The Hillside Islamic Center has members from New Hyde Park, Floral Park, Roslyn and Bellerose, member Saleem Tatari said, and currently meets on 80th Avenue in New Hyde Park. Its six-year effort to build a new mosque at 300 Hillside Ave. has met construction delays and concerns from neighbors, which mosque leaders have worked to address along the way, Bhuiyan said.

Wali said national narratives of religious division between Muslims and other Americans do not reflect the reality in New Hyde Park, where the Muslim and other communities function well together. 

But building relationships with the community is an ongoing effort, Bhuiyan said.

Some in New Hyde Park were suspicious when the Hillside Islamic Center first opened, Bhuiyan said. 

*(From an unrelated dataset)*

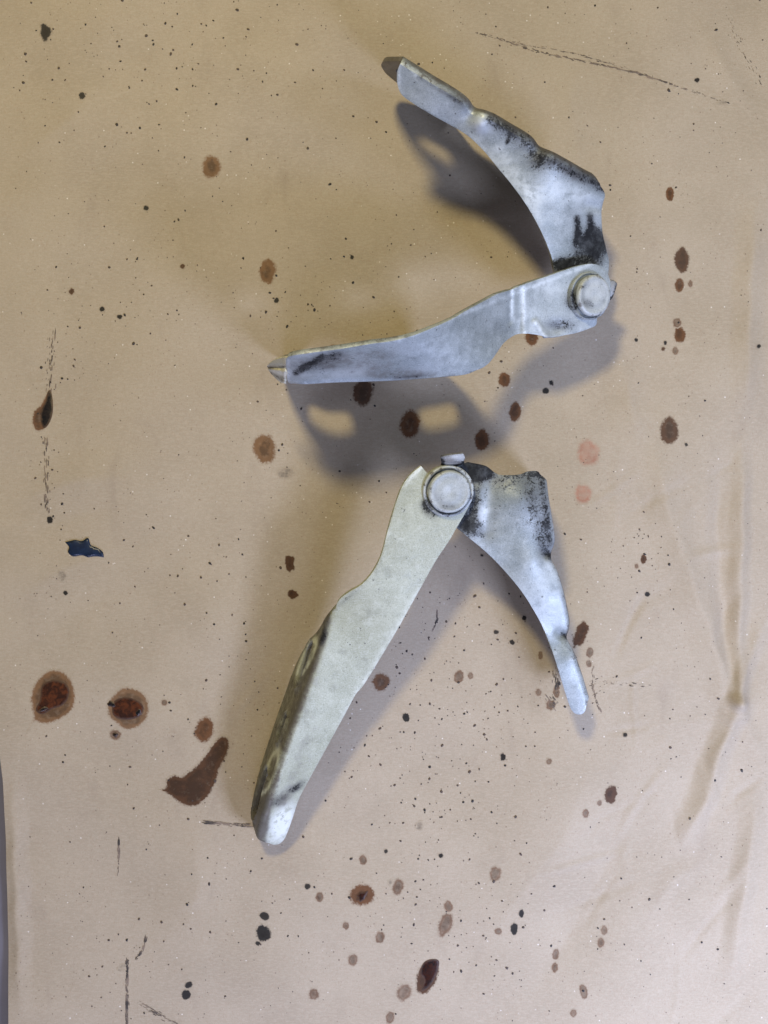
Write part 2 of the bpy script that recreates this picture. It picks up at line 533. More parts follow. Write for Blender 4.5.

But those attitudes have mostly eroded as the Muslim community has become more firmly rooted here and established strong relationships with elected officials, police officers and firefighters, he said.

The mosque holds five daily prayer services and offers religious education classes for children and adults, Wali said. 

Members also volunteer at soup kitchens, help clean local streets and engage in many other community service efforts with local organizations and other mosques, he said.

To encourage its many first-generation Americans to engage with their non-Muslim neighbors, the mosque asked members to give their next-door neighbors a gift to celebrate Eid al Fitr, Bhuiyan said.

“This is how we at least begin relationships, so that your neighbors know who you are instead of somebody else giving them, ‘This guy is this,’” Bhuiyan said.